Shown in Fig. 4 is the emission intensity of Ca_0.54Sr_0.22Eu_0.08Y_0.08(MoO₄) _x (WO₄)_1−x (x = 0, 0.1, 0.2, 0. 4, 0. 6, 0. 8, 1.0) with different Mo⁶⁺ content under 394, 465 and 535 nm excitation, respectively. When the Mo⁶⁺ concentration is 0–20 mol%, with Mo⁶⁺ concentration increasing, the emission intensity of the samples strengthens obviously and reaches a maximum value, 20 mol%. Then, with Mo⁶⁺ concentration increasing, the emission intensity of samples can decrease in a certain extent when Mo⁶⁺ concentration is beyond 20 mol%. It is indicated that W⁶⁺ concentration and Mo⁶⁺ content may reach an optimum status in energy transfer, which can improve the crystal structures and luminescent properties of the phosphors.

Figure 5 shows the emission spectra of Ca_0.54Sr_0.34−1.5x Eu_0.08Y _x (MoO₄)_0.2(WO₄)_0.8 (x = 0.01, 0.02, 0.04, 0.06, 0.08, 0.10, 0.12, 0.14, 0.16, 0.20) under 394 and 465 nm excitation respectively, with different Y³⁺ content. Y³⁺-Eu³⁺ co-doped this system can improve its luminescent properties, when Y³⁺ concentration is 8 mol%, the emission intensity of luminescent system reaches the maximum value. Furthermore, a ratio between the integrated intensity of the two transitions, I_0–J/I_0–J, is used in lanthanide-based systems as a probe of the cation local surroundings [15]. As shown in Fig. 5, the transition ⁵D₀ → ⁷F₂ (616 nm) is much stronger than the transition ⁵D₀ → ⁷F₃ (655 nm) and ⁵D₀ → ⁷F₄(702.8 nm), and the ratio of I_0–2/I_0–3 and I_0–2/I_0–4 are about 45.44, 14.43 (394 nm), 43.73 nm and 14.12(465 nm) respectively, which suggests that Eu³⁺ is located in a distorted cation environment. That is also favorable to improve the color purity of the red phosphors.

To explore the highly efficient red-emitting phosphors for LED, two red-emitting LEDs were fabricated by combining Ca_0.54Sr_0.22Eu_0.08Y_0.08(MoO₄)_0.2(WO₄)_0.8:0.08Eu³⁺, 0.08Y³⁺ (b) or commercial available Y₂O₂S:Eu³⁺(a) with 390–405 nm LED chip. Shown in Fig. 6, the band at ~394 nm attributed to the LED chip and the sharp peaks at 616 nm due to the emissions of Ca_0.54Sr_0.22Eu_0.08Y_0.08(MoO₄)_0.2(WO₄)_0.8:0.08Eu³⁺, 0.08Y³⁺ (b) or Y₂O₂S:Eu³⁺(a).
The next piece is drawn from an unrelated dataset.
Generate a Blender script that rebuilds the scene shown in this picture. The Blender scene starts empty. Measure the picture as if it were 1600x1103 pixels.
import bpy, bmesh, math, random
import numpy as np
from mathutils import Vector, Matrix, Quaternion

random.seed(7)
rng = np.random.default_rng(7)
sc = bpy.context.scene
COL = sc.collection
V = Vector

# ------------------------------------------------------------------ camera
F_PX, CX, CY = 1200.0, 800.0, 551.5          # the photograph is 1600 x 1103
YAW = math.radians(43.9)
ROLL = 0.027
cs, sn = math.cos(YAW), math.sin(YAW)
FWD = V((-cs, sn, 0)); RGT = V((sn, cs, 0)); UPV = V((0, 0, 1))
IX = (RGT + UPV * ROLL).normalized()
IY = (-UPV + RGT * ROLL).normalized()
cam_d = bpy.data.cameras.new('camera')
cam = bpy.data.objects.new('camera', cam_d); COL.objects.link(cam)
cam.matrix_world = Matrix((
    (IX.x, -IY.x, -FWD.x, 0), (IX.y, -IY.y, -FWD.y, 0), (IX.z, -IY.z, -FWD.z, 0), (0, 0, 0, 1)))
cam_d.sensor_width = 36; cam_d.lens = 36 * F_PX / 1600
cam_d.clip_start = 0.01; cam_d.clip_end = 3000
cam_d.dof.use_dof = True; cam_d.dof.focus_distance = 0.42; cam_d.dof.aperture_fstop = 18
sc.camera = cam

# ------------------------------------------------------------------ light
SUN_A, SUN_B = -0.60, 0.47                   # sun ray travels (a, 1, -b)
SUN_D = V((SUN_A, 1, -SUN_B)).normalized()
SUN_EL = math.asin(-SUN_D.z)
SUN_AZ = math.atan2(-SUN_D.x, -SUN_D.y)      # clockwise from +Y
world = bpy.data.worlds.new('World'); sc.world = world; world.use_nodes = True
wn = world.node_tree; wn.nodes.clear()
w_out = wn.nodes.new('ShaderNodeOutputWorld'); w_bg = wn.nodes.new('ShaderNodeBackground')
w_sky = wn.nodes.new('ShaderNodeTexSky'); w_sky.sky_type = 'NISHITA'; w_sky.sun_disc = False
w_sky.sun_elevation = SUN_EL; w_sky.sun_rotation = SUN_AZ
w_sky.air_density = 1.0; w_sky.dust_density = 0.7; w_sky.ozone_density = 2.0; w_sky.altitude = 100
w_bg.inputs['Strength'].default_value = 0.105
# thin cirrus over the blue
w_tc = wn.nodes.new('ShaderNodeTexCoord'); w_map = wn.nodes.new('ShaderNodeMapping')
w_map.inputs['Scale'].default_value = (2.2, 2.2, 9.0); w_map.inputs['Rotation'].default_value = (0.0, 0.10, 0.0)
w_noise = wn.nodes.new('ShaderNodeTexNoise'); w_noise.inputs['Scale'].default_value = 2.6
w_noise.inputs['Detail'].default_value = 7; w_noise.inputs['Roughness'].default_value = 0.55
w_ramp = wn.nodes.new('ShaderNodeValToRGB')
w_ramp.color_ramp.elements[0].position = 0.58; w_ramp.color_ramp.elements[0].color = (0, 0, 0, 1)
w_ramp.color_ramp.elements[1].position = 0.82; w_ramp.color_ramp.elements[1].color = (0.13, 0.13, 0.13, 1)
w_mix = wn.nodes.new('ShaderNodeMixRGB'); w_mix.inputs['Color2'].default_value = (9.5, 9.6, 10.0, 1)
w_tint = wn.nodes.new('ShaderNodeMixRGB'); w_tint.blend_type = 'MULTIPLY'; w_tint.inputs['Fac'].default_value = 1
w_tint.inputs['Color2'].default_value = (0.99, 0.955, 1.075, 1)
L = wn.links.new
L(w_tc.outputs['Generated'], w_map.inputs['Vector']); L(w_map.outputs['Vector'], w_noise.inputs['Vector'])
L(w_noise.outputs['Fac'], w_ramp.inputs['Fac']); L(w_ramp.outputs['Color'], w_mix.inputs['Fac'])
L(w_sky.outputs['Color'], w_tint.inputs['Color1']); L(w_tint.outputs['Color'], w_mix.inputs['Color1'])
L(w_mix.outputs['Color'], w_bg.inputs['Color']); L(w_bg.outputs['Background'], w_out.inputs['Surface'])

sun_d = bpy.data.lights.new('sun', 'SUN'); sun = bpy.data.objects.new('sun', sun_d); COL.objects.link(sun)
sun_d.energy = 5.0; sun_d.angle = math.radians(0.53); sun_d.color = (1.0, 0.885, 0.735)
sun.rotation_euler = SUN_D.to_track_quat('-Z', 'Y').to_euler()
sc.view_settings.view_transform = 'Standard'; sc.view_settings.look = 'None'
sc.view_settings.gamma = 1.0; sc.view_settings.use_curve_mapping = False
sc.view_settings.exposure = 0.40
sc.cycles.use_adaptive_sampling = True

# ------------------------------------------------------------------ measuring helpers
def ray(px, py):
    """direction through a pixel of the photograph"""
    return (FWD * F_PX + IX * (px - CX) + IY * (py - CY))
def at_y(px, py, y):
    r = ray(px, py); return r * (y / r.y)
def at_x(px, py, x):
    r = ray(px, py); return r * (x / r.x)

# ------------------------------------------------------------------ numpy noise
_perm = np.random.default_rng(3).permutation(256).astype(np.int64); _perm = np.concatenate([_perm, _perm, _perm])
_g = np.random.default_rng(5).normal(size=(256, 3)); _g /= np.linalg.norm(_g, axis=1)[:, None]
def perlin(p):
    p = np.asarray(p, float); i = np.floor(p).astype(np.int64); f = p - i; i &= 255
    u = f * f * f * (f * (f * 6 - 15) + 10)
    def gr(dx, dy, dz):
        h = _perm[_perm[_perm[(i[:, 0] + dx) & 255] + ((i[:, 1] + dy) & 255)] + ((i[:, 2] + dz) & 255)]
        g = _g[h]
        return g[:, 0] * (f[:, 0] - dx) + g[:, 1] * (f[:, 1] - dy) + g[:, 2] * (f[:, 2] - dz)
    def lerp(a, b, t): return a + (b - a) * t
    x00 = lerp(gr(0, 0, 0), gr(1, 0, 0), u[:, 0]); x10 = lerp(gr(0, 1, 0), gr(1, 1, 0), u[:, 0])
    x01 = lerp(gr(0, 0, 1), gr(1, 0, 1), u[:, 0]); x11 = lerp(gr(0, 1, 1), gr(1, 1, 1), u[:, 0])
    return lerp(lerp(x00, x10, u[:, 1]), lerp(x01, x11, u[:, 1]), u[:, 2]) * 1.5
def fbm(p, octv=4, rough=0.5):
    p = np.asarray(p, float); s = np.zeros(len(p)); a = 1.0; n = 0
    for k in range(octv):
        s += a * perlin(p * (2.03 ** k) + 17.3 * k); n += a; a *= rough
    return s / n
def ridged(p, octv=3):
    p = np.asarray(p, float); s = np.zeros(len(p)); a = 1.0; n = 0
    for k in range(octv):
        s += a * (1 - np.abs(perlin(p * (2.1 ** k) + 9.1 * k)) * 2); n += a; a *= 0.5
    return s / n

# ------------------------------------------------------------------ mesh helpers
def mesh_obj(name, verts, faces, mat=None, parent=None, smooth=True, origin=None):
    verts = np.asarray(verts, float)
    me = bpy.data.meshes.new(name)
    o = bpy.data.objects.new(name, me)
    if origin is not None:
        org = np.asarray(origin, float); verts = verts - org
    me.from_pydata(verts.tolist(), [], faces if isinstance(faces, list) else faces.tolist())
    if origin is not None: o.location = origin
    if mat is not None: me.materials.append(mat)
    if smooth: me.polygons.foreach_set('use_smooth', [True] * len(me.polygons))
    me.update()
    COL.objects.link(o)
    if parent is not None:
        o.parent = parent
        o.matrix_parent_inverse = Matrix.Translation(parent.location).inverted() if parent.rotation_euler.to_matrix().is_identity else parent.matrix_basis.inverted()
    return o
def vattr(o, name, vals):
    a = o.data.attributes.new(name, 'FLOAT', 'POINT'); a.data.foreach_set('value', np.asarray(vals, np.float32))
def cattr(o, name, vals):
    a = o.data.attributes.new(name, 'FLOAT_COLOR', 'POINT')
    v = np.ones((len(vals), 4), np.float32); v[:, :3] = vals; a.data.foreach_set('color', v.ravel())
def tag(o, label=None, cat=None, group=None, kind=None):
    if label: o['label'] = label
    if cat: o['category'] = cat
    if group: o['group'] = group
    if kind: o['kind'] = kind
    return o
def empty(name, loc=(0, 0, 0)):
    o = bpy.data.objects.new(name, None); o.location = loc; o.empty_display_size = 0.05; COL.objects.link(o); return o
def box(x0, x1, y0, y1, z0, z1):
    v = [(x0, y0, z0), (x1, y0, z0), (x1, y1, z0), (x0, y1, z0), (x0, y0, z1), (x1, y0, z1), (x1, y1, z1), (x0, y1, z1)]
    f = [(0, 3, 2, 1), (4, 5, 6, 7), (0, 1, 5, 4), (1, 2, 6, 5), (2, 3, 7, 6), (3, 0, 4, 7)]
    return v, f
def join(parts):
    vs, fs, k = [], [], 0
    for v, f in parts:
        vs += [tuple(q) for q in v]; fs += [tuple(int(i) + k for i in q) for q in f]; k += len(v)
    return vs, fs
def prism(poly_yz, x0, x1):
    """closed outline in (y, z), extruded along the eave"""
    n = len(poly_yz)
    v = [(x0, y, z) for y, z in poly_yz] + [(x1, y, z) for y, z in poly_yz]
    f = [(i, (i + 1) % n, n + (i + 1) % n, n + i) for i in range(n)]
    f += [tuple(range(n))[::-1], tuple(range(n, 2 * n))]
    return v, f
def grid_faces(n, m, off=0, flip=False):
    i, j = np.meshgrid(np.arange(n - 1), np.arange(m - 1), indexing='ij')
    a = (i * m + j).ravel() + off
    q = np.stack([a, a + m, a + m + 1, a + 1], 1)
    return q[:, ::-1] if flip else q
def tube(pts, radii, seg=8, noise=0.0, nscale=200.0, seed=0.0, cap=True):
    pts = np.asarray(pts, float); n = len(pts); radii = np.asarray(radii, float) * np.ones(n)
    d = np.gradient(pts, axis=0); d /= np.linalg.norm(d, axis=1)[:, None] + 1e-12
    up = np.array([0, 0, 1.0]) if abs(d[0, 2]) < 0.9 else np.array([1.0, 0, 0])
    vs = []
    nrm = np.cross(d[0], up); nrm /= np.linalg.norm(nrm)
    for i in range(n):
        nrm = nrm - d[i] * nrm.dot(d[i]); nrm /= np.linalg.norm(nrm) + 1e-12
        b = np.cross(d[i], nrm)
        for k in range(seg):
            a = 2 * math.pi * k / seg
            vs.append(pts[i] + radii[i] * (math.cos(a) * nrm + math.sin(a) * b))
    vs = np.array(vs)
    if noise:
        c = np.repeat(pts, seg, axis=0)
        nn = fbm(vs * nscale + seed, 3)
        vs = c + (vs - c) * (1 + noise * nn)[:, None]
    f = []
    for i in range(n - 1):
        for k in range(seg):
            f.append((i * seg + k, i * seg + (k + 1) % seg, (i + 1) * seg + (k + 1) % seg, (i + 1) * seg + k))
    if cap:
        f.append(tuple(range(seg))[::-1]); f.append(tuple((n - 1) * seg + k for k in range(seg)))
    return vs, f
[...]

The CIE chromaticity coordinates of the phosphor Ca_0.54Sr_0.22Eu_0.08Y_0.08(MoO₄)_0.2(WO₄)_0.8 are calculated to be x = 0.64, y = 0.36 (394 nm) and Y₂O₂S:Eu³⁺ being x = 0.63, y = 0.37 (465 nm). The former is close to the standard of NTSC (x = 0.67, y = 0.33).

The intensive emission of LED chip at ~400 nm can be observed in Fig. 6, which is benefitable to obtain a white-light LED by combining this phosphor with appropriate blue and green phosphors. From the application angle, one good mono-color LED phosphor with luminescent property should own three characteristics. Above all, the phosphor must have efficient absorption at ~400 nm. Secondly, the phosphor exhibits high luminous intensity under ~400 nm excitation. Last but not least, the chromaticity coordinates of the phosphor is close to the NSTC standard values.

In a word, it is investigated that the luminescent property of Ca_0.54Sr_0.22(MoO₄)_0.2(WO₄)_0.8:0.08Eu³⁺, 0.08Y³⁺ phosphor is better than that of commercial available Y₂O₂S:Eu³⁺ phosphor in the above three facets.